Superchief Aren’t Asking for Much, but They’re Asking for it Loudly

If there’s one thing that’s going to test a band – so much so that most acts will go out of their way to avoid the challenge altogether – it’s recording live. Des Moines, Iowa, five-piece Superchief take the task head on with their aptly-titled, self-released five-song EP Rock Music. From what I can gather, the music was done with the two guitars, bass and drums playing together and the vocals added later. It’s not exactly the same, but you can’t really hold it against the band when you consider vocalist JT Strang hadn’t yet joined when the first tracks were put to tape. That kind of thing can really mess with the timing.

Superchief play straightforward guitar-led stoner rock with tonal nods to Queens of the Stone Age’s earlier work, Pure Rock Fury-era Clutch and Fu Manchu, but they aren’t afraid to let the boogie out on “Rock ‘n Roll Living,” with lead six-stringer Ricc Terranova lets an impressive solo fly at 2:45 and rhythm guitarist Jason Monroe holds down the song’s main riff with bassist Jason Boten and drummer Ryan Marcum. Strang’s vocals have a slight Hendrixian inflection, but are otherwise unaffected, sounding natural over the music and asking little of the listener. In some ways, it’s evident he hadn’t been in the band long, but he doesn’t feel out of place, which works greatly to the songs’ benefit.

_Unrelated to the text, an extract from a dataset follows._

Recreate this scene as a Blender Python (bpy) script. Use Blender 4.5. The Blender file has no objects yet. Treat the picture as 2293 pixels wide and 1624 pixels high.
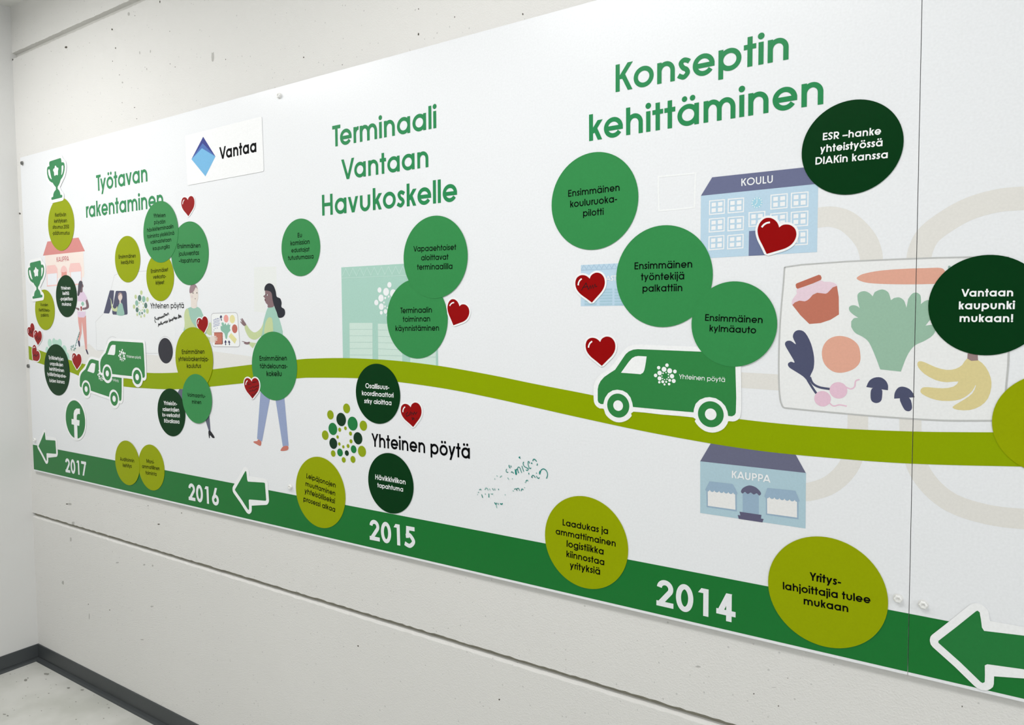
import bpy, math, random
from mathutils import Vector, Matrix
from mathutils.geometry import tessellate_polygon

# ------------------------------------------------------------------ camera, world, lights, exposure
# World frame: X runs along the long wall, +Y into it, Z up, floor at 0. The fronts of the
# boards lie in the plane y = 0, the concrete wall behind them in y = WALL_Y.
S = 1.31                      # camera distance to the boards (m)
CAMZ = 1.357                  # eye height (m)
YAW, PITCH, ROLL = 0.582652440, -0.0536097540, 0.00858273085
FPX, CX, CY = 1622.7367, 1146.5 - 1.735, 812.0 - 19.339
WALL_Y = 0.009
sc = bpy.context.scene
R = (Matrix.Rotation(YAW, 3, 'Z') @ Matrix.Rotation(PITCH, 3, 'X') @ Matrix.Rotation(ROLL, 3, 'Y'))
cam_d = bpy.data.cameras.new('camera')
cam = bpy.data.objects.new('camera', cam_d); sc.collection.objects.link(cam)
M = R @ Matrix(((1, 0, 0), (0, 0, -1), (0, 1, 0)))
cam.matrix_world = Matrix.Translation((0, -S, CAMZ)) @ M.to_4x4()
cam_d.sensor_width = 36; cam_d.sensor_fit = 'HORIZONTAL'
cam_d.lens = FPX / 2293 * 36
cam_d.shift_x = 1.735 / 2293; cam_d.shift_y = -19.339 / 2293
cam_d.clip_start = 0.02
sc.camera = cam

sc.view_settings.view_transform = 'Standard'
sc.view_settings.look = 'None'
sc.view_settings.gamma = 1
sc.view_settings.use_curve_mapping = False
sc.view_settings.exposure = 0.34

w = bpy.data.worlds.new('world'); sc.world = w; w.use_nodes = True
w.node_tree.nodes['Background'].inputs[0].default_value = (0.95, 0.97, 1.0, 1)
w.node_tree.nodes['Background'].inputs[1].default_value = 1.36

def area(name, loc, sx, sy, power, col=(1, 0.99, 0.985), rot=(0, 0, 0)):
    d = bpy.data.lights.new(name, 'AREA'); d.shape = 'RECTANGLE'; d.size = sx; d.size_y = sy
    d.energy = power; d.color = col
    o = bpy.data.objects.new(name, d); o.location = loc; o.rotation_euler = rot
    sc.collection.objects.link(o); return o
area('ceiling_lamp_light', (-0.80, -1.05, 2.50), 1.2, 0.30, 15)
area('ceiling_lamp_light', (-2.58, -0.9, 2.50), 0.8, 0.30, 12.5)
area('ceiling_lamp_light', (1.3, -1.2, 2.50), 1.5, 0.30, 8)

# ------------------------------------------------------------------ helpers
def srgb(c):
    return tuple(((v / 255) / 12.92 if v / 255 <= 0.04045 else ((v / 255 + 0.055) / 1.055) ** 2.4) for v in c)

def at(px, py, y=0.0):
    """a point measured in the photograph -> (x, z) in metres on the vertical plane at depth y"""
    d = R @ Vector(((px - CX) / FPX, 1, -(py - CY) / FPX))
    t = (y + S) / d.y
    return (d.x * t, CAMZ + d.z * t)

def crop(ox, oy, s):
    def f(pts, y=0.0):
        if isinstance(pts[0], (int, float)):
            return at(ox + pts[0] / s, oy + pts[1] / s, y)
        return [at(ox + a / s, oy + b / s, y) for a, b in pts]
    return f
R1 = crop(0, 300, 5.413); R2 = crop(0, 560, 5.413); R3 = crop(0, 820, 5.413); R4 = crop(240, 350, 5.413)
R5 = crop(180, 600, 5.413); R6 = crop(220, 820, 5.413); R7 = crop(400, 560, 5.413); R8 = crop(440, 820, 5.413)
S1 = crop(0, 0, 5.4125); S2 = crop(380, 220, 5.8); S3 = crop(700, 200, 5.4125); S4 = crop(700, 460, 4.51)
S5 = crop(700, 780, 3.8667); S6 = crop(1040, 980, 4.51); S7 = crop(1200, 320, 5.4125); S8 = crop(1540, 340, 5.8)
T1 = crop(1260, 560, 4.586); T2 = crop(1300, 740, 4.985); T3 = crop(1720, 560, 4.0017); T4 = crop(1540, 960, 6.247)
T5 = crop(1680, 1180, 3.6575); T6 = crop(0, 1040, 2.78); T7 = crop(1260, 40, 3.583); T8 = crop(1780, 0, 3.530)
Y1 = crop(1400, 1260, 7.643); Y2 = crop(400, 1060, 3.8217); V1 = crop(330, 640, 13.533); L1 = crop(50, 700, 8.12)
A1 = crop(500, 1030, 11.6); P1 = crop(640, 1010, 7.166); E1 = crop(600, 470, 9.55); K1 = crop(380, 560, 5.413)
J1 = crop(850, 640, 4.777); H1 = crop(535, 835, 23.2); G1 = crop(1050, 1010, 11.465); C1 = crop(90, 340, 13.533)
U1 = crop(1830, 380, 4.9525); D1 = crop(150, 740, 9.02); PX = crop(0, 0, 1)

MATS = {}
def mat(name, col, rough=0.32, spec=0.22, coat=0.0, var=0.015, metal=0.0):
    if name in MATS: return MATS[name]
    m = bpy.data.materials.new(name); m.use_nodes = True
    nt = m.node_tree; b = nt.nodes['Principled BSDF']
    c = srgb(col)
    n = nt.nodes.new('ShaderNodeTexNoise'); n.inputs['Scale'].default_value = 260; n.inputs['Detail'].default_value = 2
    g = nt.nodes.new('ShaderNodeNewGeometry'); nt.links.new(g.outputs['Position'], n.inputs['Vector'])
    mx = nt.nodes.new('ShaderNodeMix'); mx.data_type = 'RGBA'
    mx.inputs[6].default_value = tuple(max(0, v * (1 - var * 4)) for v in c) + (1,)
    mx.inputs[7].default_value = tuple(min(1, v * (1 + var * 4)) for v in c) + (1,)
    nt.links.new(n.outputs['Fac'], mx.inputs[0]); nt.links.new(mx.outputs[2], b.inputs['Base Color'])
    b.inputs['Roughness'].default_value = rough
    b.inputs['Specular IOR Level'].default_value = spec
    b.inputs['Metallic'].default_value = metal
    if coat:
        b.inputs['Coat Weight'].default_value = coat; b.inputs['Coat Roughness'].default_value = 0.12
    MATS[name] = m; return m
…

There are few surprises in store on Rock Music, right down to closer “Bus Ride Messiah” being the longest and spaciest of the five cuts, with highlight soloing from Terranova, but like the EP itself, “Georgia Trucker Fun” offers a what-you-see-is-what-you-get good vibes, beginning with an appropriate sample of a (presumably) beer can opening before the riff kicks in. It’s readily apparent that Superchief aren’t trying to recreate stoner rock from the ground up, but there are nuances to the songs that make them the band’s own, no matter how outwardly generic they might seem. “Sweat” is the best song on the EP precisely because it doesn’t fall into the usual riff and shout stoner trap. A killer riff doesn’t hurt it either, though.

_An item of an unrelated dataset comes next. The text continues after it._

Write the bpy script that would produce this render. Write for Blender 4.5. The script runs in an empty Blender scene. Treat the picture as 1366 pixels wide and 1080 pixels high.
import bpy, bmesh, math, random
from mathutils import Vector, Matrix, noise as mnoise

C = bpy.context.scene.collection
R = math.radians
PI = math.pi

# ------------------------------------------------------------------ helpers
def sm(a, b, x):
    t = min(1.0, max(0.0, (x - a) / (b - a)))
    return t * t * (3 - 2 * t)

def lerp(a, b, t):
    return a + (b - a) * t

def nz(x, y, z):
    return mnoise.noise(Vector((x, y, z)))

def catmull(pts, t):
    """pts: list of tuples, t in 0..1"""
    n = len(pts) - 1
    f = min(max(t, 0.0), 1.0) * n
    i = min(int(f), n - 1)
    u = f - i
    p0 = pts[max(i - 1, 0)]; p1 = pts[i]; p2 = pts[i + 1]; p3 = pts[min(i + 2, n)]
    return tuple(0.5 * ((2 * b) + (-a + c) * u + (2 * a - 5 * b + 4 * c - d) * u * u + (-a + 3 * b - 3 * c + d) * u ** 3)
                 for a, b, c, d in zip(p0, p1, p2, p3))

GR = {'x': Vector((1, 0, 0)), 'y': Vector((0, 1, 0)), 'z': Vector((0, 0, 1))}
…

“Amen” has a slightly different feel than “Rock ‘n Roll Living” which follows it and is where Superchief most earns the aforementioned Queens of the Stone Age comparison musically, but Strang’s vocals never even attempt a Josh Homme impression, and I think that’s probably the right choice. They may have some developing to do as far as casting an identity for themselves, but Rock Music, in both title and concept — and really, if you think about it, as a basis for existence — is a damn good place to start.